▼▼▼
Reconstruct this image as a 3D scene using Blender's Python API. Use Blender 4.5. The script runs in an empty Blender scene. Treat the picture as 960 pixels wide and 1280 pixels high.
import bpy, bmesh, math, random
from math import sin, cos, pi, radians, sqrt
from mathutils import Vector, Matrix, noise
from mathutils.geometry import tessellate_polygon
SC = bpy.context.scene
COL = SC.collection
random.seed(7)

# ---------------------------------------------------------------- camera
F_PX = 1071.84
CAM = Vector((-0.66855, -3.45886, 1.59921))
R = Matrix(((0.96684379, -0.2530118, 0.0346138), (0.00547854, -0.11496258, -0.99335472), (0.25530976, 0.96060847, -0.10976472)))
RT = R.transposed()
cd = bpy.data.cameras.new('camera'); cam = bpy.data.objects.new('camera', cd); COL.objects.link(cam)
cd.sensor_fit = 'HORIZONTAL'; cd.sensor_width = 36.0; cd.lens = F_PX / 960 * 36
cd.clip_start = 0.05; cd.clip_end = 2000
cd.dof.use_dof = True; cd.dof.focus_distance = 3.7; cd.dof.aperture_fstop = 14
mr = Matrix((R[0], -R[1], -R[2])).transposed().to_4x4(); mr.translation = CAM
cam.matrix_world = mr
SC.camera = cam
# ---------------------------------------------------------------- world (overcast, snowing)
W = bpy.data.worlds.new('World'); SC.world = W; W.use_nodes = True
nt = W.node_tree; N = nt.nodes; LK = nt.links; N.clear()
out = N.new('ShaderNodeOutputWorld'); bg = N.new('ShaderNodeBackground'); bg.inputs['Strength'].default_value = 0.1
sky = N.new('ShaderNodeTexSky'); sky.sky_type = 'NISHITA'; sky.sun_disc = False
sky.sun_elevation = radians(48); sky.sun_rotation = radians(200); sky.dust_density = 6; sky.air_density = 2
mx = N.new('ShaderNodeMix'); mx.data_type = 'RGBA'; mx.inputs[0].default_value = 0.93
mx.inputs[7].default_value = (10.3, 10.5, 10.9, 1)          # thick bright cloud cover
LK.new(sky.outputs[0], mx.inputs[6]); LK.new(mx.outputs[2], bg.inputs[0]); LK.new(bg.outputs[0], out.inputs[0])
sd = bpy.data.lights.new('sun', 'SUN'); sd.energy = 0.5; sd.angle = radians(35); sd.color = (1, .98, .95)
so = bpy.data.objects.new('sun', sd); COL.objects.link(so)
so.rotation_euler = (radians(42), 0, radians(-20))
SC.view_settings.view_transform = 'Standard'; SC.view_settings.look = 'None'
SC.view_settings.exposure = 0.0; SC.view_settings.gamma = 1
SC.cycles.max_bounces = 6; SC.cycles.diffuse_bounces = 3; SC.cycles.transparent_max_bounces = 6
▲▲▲
How many lines of the listing include the string "scene"? Answer with the number alone.

2